Google and Barnes & Noble Team Up to Combat Amazon, My Parents Open Carry, and More

by
Staff
8.7.14

Every day Poets & Writers Magazine scans the headlines—from publishing reports to academic announcements to literary dispatches—for all the news that creative writers need to know. Here are today’s stories:

Google and Barnes & Noble have joined forces to contend with Amazon, taking aim on same-day delivery service of books. Starting today, book buyers in Manhattan, Los Angeles, and the San Francisco Bay Area will have access to same-day deliveries from local Barnes & Noble stores through Google Shopping, the Internet giant's year-old online shopping and delivery service. Amazon announced Wednesday that it plans to expand its own same-day shipping program from four cities to ten. (New York Times, Fortune)

A children’s book published in 2011 advocating gun rights gained attention this week when it was featured on Stephen Colbert’s Colbert Report. The book, My Parents Open Carry, was coauthored by Michigan open-carry advocates Brian Jeffs and Nathan Nephew in an effort to "normalize the idea of carrying a gun" for children. (MSNBC)
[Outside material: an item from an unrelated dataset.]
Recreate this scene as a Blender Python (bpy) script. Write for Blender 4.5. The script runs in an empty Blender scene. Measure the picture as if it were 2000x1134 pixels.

John Freeman, the former editor of Granta and former president of the National Book Critics Circle, talks to Publishers Weekly about launching his new anthology series, Freeman’s. 

Teachers and local officials at a library in Washington, D.C., will be giving away more than 2,000 books to children this weekend. The books are being provided by First Book, a D.C.–based nonprofit. (Washington Post)

Meanwhile, a bookstore in Augusta, Georgia, is helping to build a library for a local arts school. Throughout this month, customers at the Book Tavern will be able to purchase books to be donated to the Jessye Norman School of the Arts, which allows students—many of whom are economically disadvantaged—to study fine arts. (Augusta Chronicle)

Carrie Brownstein of Portlandia will complete Nora Ephron's unfinished screenplay for Lost in Austen, a movie based on the eponymous British miniseries about a Brooklynite transported to the fictional world of Pride and Prejudice. (NPR)

E-book subscription service Scribd has redesigned its browser in an effort to make online book-browsing more like a physical bookstore experience. The new browser features virtual shelves, guest-curated collections, and staff picks. (GalleyCat)

Meanwhile, the New York Times debates the value of paid subscription-based e-book services like Scribd, Oyster, and Amazon’s Kindle Unlimited, the newest addition to such platforms vying for the title “the Netflix of Books.”